В конце 39-го года во время одного светского приема Гастон Палевски отвел меня в сторону.
– Мы развлекаемся последний раз. Больше такого не будет, наступает конец света.
Эта мысль меня удивила. Как и почти все вокруг, я ожидал, что будет война. Но чтобы «конец света»? И в то же время нельзя не признать, что за утонченными манерами Палевски и его не сходящей с лица улыбки чувствовалось, что этот человек явно обладал здравым смыслом. Я растерялся.

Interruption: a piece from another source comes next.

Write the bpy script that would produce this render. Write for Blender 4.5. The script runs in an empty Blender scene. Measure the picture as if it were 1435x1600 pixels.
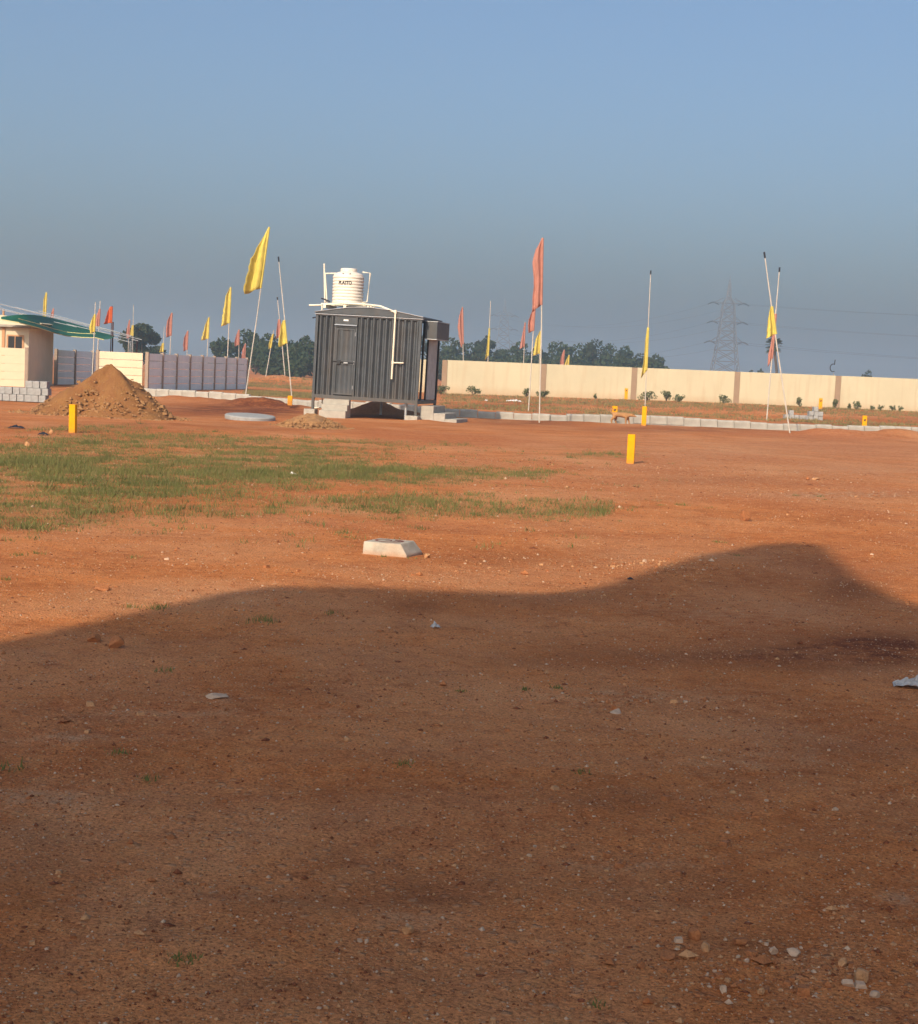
import bpy, bmesh, math, random
import numpy as np
from mathutils import Vector, Matrix, Quaternion

R = math.radians
scene = bpy.context.scene
col = scene.collection

# ------------------------------------------------------------------ camera
F, CAMH, ROLL = 2500.0, 1.45, R(2.6)          # focal length in photo pixels, eye height, roll
PITCH = math.atan(219.8 / F)
cr, sr, cp, sp = math.cos(ROLL), math.sin(ROLL), math.cos(PITCH), math.sin(PITCH)
RW, UW, FW = Vector((1, 0, 0)), Vector((0, sp, cp)), Vector((0, cp, -sp))
CU, CV = RW * cr + UW * sr, UW * cr - RW * sr
cam_d = bpy.data.cameras.new('camera')
cam = bpy.data.objects.new('camera', cam_d)
col.objects.link(cam)
cam_d.sensor_fit = 'VERTICAL'
cam_d.sensor_height = 36.0
cam_d.lens = F / 1600.0 * 36.0
cam_d.clip_start = 0.1
cam_d.clip_end = 9000
m = Matrix((CU, CV, -FW)).transposed().to_4x4()
m.translation = Vector((0, 0, CAMH))
cam.matrix_world = m
scene.camera = cam

# ------------------------------------------------------------------ light
SUN_AZ, SUN_EL = R(22), R(30)                 # shadows run away and to the right
SUN_STRENGTH, SKY_STRENGTH, EXPOSURE = 4.7, 0.140, 0.10
sdir = Vector((math.sin(SUN_AZ) * math.cos(SUN_EL), math.cos(SUN_AZ) * math.cos(SUN_EL), -math.sin(SUN_EL)))
sun_d = bpy.data.lights.new('sun', 'SUN')
sun_d.energy = SUN_STRENGTH
sun_d.angle = R(0.53)
sun_d.color = (1.0, 0.83, 0.62)
sun = bpy.data.objects.new('sun', sun_d)
col.objects.link(sun)
sun.rotation_euler = sdir.to_track_quat('-Z', 'Y').to_euler()
sun.location = (-40, -60, 60)

world = bpy.data.worlds.new('World')
scene.world = world
world.use_nodes = True
wn, wl = world.node_tree.nodes, world.node_tree.links
wn.clear()
wo = wn.new('ShaderNodeOutputWorld')
bg = wn.new('ShaderNodeBackground')
sky = wn.new('ShaderNodeTexSky')
sky.sky_type = 'NISHITA'
sky.sun_disc = False
sky.sun_elevation = SUN_EL
sky.sun_rotation = math.pi + SUN_AZ
sky.altitude = 400
sky.air_density = 1.0
sky.dust_density = 6.0
sky.ozone_density = 3.8
wl.new(sky.outputs[0], bg.inputs[0])
bg.inputs[1].default_value = SKY_STRENGTH
wl.new(bg.outputs[0], wo.inputs[0])

scene.view_settings.view_transform = 'Standard'
scene.view_settings.look = 'None'
scene.view_settings.gamma = 1
scene.view_settings.use_curve_mapping = False
scene.view_settings.exposure = EXPOSURE
scene.render.engine = 'CYCLES'
cy = scene.cycles
cy.use_denoising = True
cy.max_bounces = 6
cy.diffuse_bounces = 3
cy.glossy_bounces = 2
cy.transmission_bounces = 4
cy.volume_bounces = 1
cy.adaptive_threshold = 0.02
cy.transparent_max_bounces = 8
cy.caustics_reflective = cy.caustics_refractive = False

# ------------------------------------------------------------------ helpers: photo pixel <-> place
def ray(px, py):
    u, v = px - 717.5, 800 - py
    u2, v2 = u * cr - v * sr, u * sr + v * cr
    return RW * u2 + UW * v2 + FW * F
def G(px, py, z=0.0):                         # the ground point seen at that pixel
    d = ray(px, py)
    return Vector((0, 0, CAMH)) + d * ((z - CAMH) / d.z)
def at(px, py, Y):                            # the point at depth Y seen at that pixel
    d = ray(px, py)
    return Vector((0, 0, CAMH)) + d * (Y / d.y)
def proj(x, y, z):                            # numpy: place -> photo pixel
    z = z - CAMH
    b, c = y * UW.y + z * UW.z, y * FW.y + z * FW.z
    u2, v2 = F * x / c, F * b / c
    return 717.5 + u2 * cr + v2 * sr, 800 - (v2 * cr - u2 * sr)
def hor(px):
    return 580 + (px - 717.5) * math.tan(ROLL)
def foot(px, Y):                              # the ground point below pixel column px at depth Y
    return G(px, hor(px) + F * CAMH / Y)

# ------------------------------------------------------------------ helpers: noise
def _hash(ix, iy, seed):
    h = (ix.astype(np.int64) * 374761393 + iy.astype(np.int64) * 668265263 + seed * 974711) & 0x7fffffff
    h = ((h ^ (h >> 13)) * 1274126177) & 0x7fffffff
    return ((h ^ (h >> 16)) & 0xffff) / 65535.0
def vnoise(x, y, seed=0):
    ix, iy = np.floor(x), np.floor(y)
    fx, fy = x - ix, y - iy
    fx, fy = fx * fx * (3 - 2 * fx), fy * fy * (3 - 2 * fy)
    a, b = _hash(ix, iy, seed), _hash(ix + 1, iy, seed)
    c, d = _hash(ix, iy + 1, seed), _hash(ix + 1, iy + 1, seed)
    return (a * (1 - fx) + b * fx) * (1 - fy) + (c * (1 - fx) + d * fx) * fy
def fbm(x, y, seed=0, octs=4):
    s, a, t = 0, 1.0, 0
    for o in range(octs):
        s = s + a * vnoise(x * 2 ** o + 17.3 * o, y * 2 ** o - 9.1 * o, seed + o)
        t += a
        a *= 0.5
    return s / t - 0.5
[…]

Трудно отыскать точное определение чувствам, испытанным мною во времена событий, которые история очертила черной краской. Все, что я слышал впоследствии, все комментарии, почерпнутые то здесь, то там, либо вносили разброд в мои воспоминания, либо давали некое официальное освещение тому, что я в действительности пережил. И как можно быть объективным свидетелем своих переживаний и своей жизни, когда воцарилось всеобщее помешательство, когда безумным стал каждый, даже самый малый, самый ничтожный «винтик» огромной машины?.. […]
Когда после войны я вернулся в наш банк на улице Лафит, там работали всего двенадцать человек. Основной костяк служащих ожидал в Ла Бурбуле решения различных проблем как личных, так и связанных с деятельностью банка. Вскоре «Банк де Франс» официально вернул «Братьям Ротшильдам» номер счета, который принадлежал нам более века. У меня сложилось впечатление, что я праздную свой день рождения.